My heart just sank. How many times have I sat next to someone at a non-arts-centered meeting, that found out what I do and said, “I should go, I really should, I don’t know why I don’t…” when they talk about live theater. I’ll tell you why you don’t, because in your head it’s a goddam *chore*.

I mean, it’s a chore *to me*. You aren’t really gonna find a guy who wants to see live theater and music more than I do, and I still find myself looking at the “Purchase Tickets Now” button and thinking, “Man, do I *really* want to do this?” I remember myself at seven, in a three piece suit backstage, listening to… whatever, probably The Firebird, and wishing to god someone had brought Cheerios and Hot Wheels. Just bored and exhausted and feeling punished.

We got through Tchaikovsky and Borodin and Rimsky-Korsakov – and I should say, each piece was about three minutes long, so they had the best possible shot of keeping the kids in it, it’s not their fault these little assholes are savages – and I just kept hearing the kids behind me bitching and complaining. I shushed them once and this five year old says, “Yo, you can’t tell me what to do, it’s a free country,” and it reminded me of the guy in the park who, when I asked him to put his dog on a leash, said, “You got a problem? Call a cop.”

It’s just so New York. Nobody can tell us what to do.

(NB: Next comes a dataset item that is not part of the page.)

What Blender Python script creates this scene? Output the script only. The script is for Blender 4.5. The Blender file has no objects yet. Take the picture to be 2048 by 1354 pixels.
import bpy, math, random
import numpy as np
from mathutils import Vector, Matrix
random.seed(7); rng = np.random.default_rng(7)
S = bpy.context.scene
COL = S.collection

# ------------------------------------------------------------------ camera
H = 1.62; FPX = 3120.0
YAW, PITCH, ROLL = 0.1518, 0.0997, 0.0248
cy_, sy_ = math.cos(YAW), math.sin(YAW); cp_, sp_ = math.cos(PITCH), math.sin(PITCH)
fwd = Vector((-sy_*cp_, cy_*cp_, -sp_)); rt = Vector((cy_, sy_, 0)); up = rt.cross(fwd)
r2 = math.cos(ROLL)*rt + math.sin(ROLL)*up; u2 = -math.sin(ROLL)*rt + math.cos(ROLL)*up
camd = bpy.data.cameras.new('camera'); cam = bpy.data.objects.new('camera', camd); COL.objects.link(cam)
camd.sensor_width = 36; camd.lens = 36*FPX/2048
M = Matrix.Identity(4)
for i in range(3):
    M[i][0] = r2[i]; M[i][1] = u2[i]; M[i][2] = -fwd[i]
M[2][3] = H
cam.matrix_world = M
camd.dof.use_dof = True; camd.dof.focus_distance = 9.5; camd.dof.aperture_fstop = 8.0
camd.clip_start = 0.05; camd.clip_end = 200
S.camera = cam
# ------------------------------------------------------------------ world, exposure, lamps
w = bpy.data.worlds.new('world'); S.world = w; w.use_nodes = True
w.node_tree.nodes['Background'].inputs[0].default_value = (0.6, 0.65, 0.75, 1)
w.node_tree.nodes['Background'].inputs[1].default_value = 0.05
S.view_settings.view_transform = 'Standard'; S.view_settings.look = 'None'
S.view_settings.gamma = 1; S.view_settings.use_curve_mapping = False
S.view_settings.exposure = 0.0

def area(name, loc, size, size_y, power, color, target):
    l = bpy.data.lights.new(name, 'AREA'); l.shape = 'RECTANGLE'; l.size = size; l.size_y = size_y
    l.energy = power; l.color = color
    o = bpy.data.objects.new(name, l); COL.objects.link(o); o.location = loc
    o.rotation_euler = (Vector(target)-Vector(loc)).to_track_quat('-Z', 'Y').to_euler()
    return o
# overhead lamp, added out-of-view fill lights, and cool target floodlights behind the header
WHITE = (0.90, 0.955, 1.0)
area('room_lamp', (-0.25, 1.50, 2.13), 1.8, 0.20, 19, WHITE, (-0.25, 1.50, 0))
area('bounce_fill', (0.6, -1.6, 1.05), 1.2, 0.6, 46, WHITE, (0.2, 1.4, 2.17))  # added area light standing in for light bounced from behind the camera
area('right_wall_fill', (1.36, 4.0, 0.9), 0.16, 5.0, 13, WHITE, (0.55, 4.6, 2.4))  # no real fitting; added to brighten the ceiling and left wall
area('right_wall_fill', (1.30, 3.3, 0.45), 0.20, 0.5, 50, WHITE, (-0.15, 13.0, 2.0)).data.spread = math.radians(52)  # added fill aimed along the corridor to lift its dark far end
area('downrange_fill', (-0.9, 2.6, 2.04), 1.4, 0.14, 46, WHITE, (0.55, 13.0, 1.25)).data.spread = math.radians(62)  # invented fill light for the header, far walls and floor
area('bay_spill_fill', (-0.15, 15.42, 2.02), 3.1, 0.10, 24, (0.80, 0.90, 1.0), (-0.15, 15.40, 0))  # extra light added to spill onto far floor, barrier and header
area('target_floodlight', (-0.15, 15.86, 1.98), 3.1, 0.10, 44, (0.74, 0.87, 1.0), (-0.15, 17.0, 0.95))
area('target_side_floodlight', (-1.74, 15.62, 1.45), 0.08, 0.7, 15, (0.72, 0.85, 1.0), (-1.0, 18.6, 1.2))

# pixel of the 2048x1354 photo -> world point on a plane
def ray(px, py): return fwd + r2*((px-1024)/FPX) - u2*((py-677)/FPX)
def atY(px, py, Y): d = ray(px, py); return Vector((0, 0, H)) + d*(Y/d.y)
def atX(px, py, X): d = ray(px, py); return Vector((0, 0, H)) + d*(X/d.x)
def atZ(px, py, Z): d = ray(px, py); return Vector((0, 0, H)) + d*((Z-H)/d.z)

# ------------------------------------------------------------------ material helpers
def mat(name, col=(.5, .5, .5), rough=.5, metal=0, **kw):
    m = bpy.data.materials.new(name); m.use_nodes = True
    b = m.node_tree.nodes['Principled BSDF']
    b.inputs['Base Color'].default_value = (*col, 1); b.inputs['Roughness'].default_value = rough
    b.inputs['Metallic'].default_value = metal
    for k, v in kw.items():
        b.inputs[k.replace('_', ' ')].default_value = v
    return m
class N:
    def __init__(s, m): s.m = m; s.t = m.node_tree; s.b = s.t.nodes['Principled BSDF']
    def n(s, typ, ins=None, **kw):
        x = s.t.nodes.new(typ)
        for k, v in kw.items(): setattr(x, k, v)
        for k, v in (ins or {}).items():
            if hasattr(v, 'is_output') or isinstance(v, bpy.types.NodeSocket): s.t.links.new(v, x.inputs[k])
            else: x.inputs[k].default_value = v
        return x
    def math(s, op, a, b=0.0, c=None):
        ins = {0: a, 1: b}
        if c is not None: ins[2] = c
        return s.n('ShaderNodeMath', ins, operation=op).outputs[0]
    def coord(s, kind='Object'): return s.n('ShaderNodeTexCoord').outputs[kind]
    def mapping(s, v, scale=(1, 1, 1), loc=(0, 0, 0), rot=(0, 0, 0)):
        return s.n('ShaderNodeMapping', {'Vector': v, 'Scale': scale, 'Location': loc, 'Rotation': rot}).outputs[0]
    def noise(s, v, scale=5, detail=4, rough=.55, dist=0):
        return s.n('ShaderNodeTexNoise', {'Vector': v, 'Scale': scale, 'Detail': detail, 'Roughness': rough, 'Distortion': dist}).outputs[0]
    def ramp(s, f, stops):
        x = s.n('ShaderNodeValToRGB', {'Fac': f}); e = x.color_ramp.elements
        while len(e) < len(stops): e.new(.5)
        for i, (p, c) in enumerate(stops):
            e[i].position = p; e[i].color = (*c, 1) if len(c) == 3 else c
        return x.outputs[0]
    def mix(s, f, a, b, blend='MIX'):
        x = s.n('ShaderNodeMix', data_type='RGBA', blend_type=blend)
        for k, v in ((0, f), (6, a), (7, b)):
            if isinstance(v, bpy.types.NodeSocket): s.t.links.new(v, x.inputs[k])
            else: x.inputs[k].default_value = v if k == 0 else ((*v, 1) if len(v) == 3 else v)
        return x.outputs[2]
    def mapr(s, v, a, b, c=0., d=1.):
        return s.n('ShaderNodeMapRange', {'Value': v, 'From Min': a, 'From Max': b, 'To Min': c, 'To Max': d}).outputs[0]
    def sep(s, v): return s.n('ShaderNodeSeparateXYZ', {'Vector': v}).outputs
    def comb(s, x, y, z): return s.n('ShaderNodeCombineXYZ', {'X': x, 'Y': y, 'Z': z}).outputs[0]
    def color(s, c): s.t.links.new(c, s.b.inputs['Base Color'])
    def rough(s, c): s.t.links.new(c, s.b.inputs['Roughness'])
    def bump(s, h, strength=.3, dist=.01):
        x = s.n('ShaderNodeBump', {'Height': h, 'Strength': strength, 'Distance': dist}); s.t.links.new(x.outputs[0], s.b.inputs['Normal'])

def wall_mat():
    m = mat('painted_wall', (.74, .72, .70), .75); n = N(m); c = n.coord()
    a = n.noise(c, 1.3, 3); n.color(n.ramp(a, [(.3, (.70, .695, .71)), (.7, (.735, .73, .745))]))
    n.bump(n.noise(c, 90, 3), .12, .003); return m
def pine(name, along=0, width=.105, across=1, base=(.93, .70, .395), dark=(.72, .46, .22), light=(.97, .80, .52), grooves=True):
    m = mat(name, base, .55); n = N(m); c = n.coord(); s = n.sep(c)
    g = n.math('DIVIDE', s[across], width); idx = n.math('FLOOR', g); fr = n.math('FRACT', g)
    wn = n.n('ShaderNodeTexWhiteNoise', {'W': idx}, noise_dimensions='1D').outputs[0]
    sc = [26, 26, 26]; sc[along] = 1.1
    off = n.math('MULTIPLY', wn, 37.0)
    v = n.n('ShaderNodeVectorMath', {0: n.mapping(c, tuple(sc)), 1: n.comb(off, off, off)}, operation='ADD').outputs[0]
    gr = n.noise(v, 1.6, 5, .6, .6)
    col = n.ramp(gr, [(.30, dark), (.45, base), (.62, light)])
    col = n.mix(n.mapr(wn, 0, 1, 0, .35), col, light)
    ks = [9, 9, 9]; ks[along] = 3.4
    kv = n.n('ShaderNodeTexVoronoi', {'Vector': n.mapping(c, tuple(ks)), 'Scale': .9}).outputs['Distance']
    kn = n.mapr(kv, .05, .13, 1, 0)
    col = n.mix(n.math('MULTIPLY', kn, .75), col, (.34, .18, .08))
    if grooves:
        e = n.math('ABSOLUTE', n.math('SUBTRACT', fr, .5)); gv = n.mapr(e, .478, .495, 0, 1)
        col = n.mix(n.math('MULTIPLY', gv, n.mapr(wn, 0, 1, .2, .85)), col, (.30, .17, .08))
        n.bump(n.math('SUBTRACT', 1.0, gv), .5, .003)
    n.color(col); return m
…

Finally, we got to The Firebird and the lights started to dim. A group of four people came out on stage with a large billowing puppet, and another group came on with a puppet that looked like a boy prince.

firebird-2

And the music started to pump. Sure, the kids behind me said, “Fake! That’s fake, that’s just a *puppet*,” but I started seeing the kids *in front* of me, the ones in Barnaby’s class. His close friends, K and JP and P, all rapt, and Barnaby leaning forward and talking to them about moment-to-moment brilliance that was happening on stage.

The bird gets trapped by a wizard and the boy-prince, now grown, chases him down and gives fight. In the battle, the Firebird is killed and eaten by the evil wizard, swallowed whole as the puppet is crushed into nothing. The prince gives battle and the wizard is destroyed, but so is the bird.

And something had happened. The low buzz of a room full of children was still there, but it was pulsing and beating, rising with the action on stage and pulling back with the heart break. It had been seven, maybe eight, minutes since the puppets came on stage, but when the Firebird is swallowed by the evil wizard, I hear the smart ass behind me very quietly say, “oh no.”

And the prince came to the front of the stage and lit a small fire. Out of the fire a tiny flowing gem floated up and began to swirl, the puppeteers letting more and more fabric unroll over a fan with a yellow-orange light. And as it built, the kids around me pulled forward. Slowly their voices rose and I started to hear a few kids clapping.

As the Firebird came back to life, slowly unfolding scarves, the kids started clapping louder and louder until the birds beak and head suddenly appeared and the room exploded, the kids leaping to their feet yelling and clapping. It was so loud – it was so loud that I could barely hear the orchestra. And for the final cadenza, the orchestra members themselves lept to their feet and played the last phrase standing.

I was elated, I was rejuvenated, I was reminded of the power of all of us in a room together bearing witness to a single artistic statement and I was astonished at the reversal of the small children behind me. They weren’t just on board, they were conducting, they were bouncing… without regard to the time signature, they were singing along.

I was crying – I’m not gonna lie, I wept. Quietly, of course, and the nice thing about getting old and lined and crusty-faced is that you can cry without anyone really noticing, your tears don’t stand out against your Actinic Keratosis and grey beard, but I cried.

As we were leaving, one of the really erudite and cultured moms looked at me with a huge smile and said, “This was so great! So great! I don’t know why we don’t go more often…” But maybe that’s it. I hear these New York City kids and I think they’re saying “You can’t make me do anything”, but maybe what they’re saying is, “don’t give me the rules, give me the *reasons*. If they’re good reasons, I’ll follow the rules.”

On the bus, I talked to the kids around me and they got it. They were elated, their lives were *made better* by this communal act. And Barnaby leaned on me, looking out the window and telling me a made up story – water-creatures who live by eating rock-people – and I started to think that just because this didn’t stick with me, it doesn’t mean it can’t stick with him.